Wolf Trap Teaching Artists: Bringing the Arts Into the Classroom

Teaching Artist Laura Schandelmeier shares Wolf Trap techniques 
with Ms. Kumar and her class.
May 09, 2017

Some songs stay with you all your life. They may be simple, but they are unforgettable. Paige Hernandez starts singing one she learned more than 30 years ago, when she was a 4-year-old in a Baltimore Head Start classroom:

“Friends, friends, 1, 2, 3
All my friends are here with me…”

It’s a catchy tune, designed to put children at ease and get them in the frame of mind to work together. Hernandez learned it from the man who wrote it, John “Kinderman” Taylor. A singer, songwriter, musician, dancer, and actor, Taylor was one of the first Wolf Trap Teaching Artists, having been with the program since its inception in 1981. He had come to Paige’s classroom both to engage and to educate young minds.

Black-and-white photo of Kinderman with children, ca. 1980s

You’re my friend!: Kinderman has been integrating the arts into Wolf Trap classrooms since 1981.

The two aims go hand in hand. Research shows that children learn better when they are interacting with the lesson and enjoying themselves. High-quality arts education measurably improves student outcomes, boosting retention and increasing student achievement. And because most brain development occurs before a child starts kindergarten, that’s where Wolf Trap Institute for Early Learning Through the Arts focuses its efforts, preparing teachers with first-rate arts-integrated teaching strategies and customized, in-classroom professional development.

Thanks to Kinderman and other teachers who opened Hernandez’s mind to the power of the arts, she set out on a path that ultimately led her back to where she started. Now she’s a performer whose work fuses theater, hip-hop, dance — and education. For a dozen years, she too has been a Wolf Trap Teaching Artist. At Institute gatherings, she reconnects with Kinderman, who at 81 has now been a Teaching Artist for 36 years.

Selfie of Kinderman and Hernandez

Kinderman and Hernandez reconnect at a Wolf Trap networking event.

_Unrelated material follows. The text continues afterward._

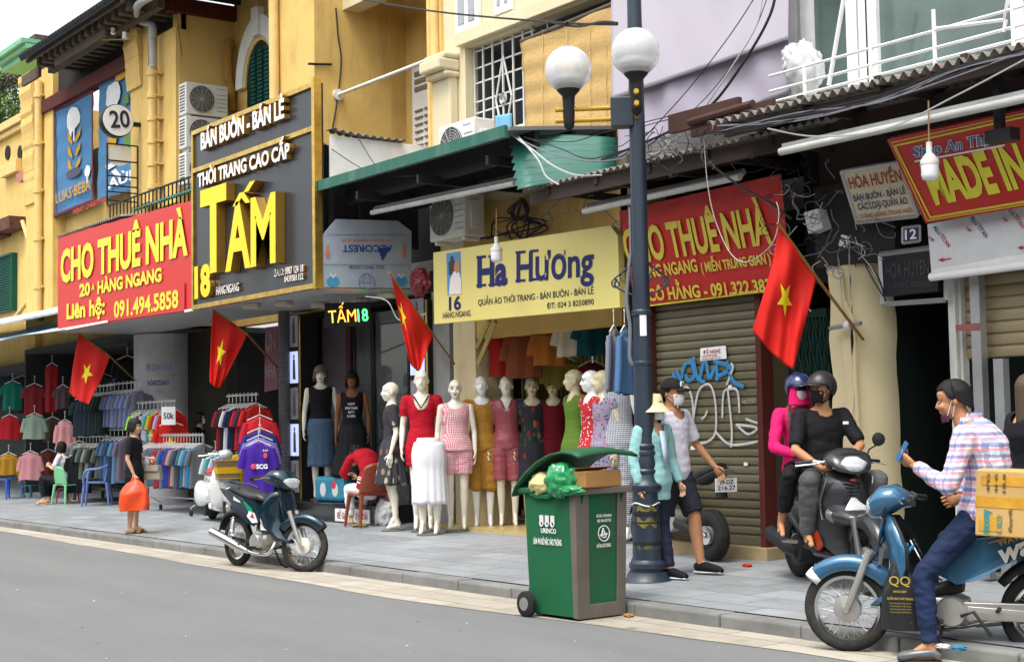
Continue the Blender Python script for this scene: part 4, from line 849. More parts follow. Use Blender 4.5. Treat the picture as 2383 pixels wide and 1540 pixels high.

Over the years, Hernandez and other Teaching Artists have conducted Institute residencies in the classrooms of thousands of early childhood educators, including Kalpana Kumar Sharma, at Brightwood Education Campus, a public school in Washington, D.C. Ms. Kumar credits Wolf Trap Teaching Artists with showing her how to integrate the arts into her curricula. “My whole teaching style has been transformed,” she says. “I loved dancing and music, but I didn’t really know how to use it in an early childhood classroom. Now I do.”

By incorporating Wolf Trap strategies into her teaching throughout her career, Ms. Kumar has directly impacted hundreds of children. And by sharing these strategies with other early childhood educators she mentors, she extends her impact beyond her own classroom.

And Ms. Kumar is just one teacher. Wolf Trap Institute multiplies its influence through affiliate programs across the nation. All told, the Institute reaches more than 75,000 children, teachers, parents, and caregivers a year.

That’s a lot of learning. That’s a lot of friends.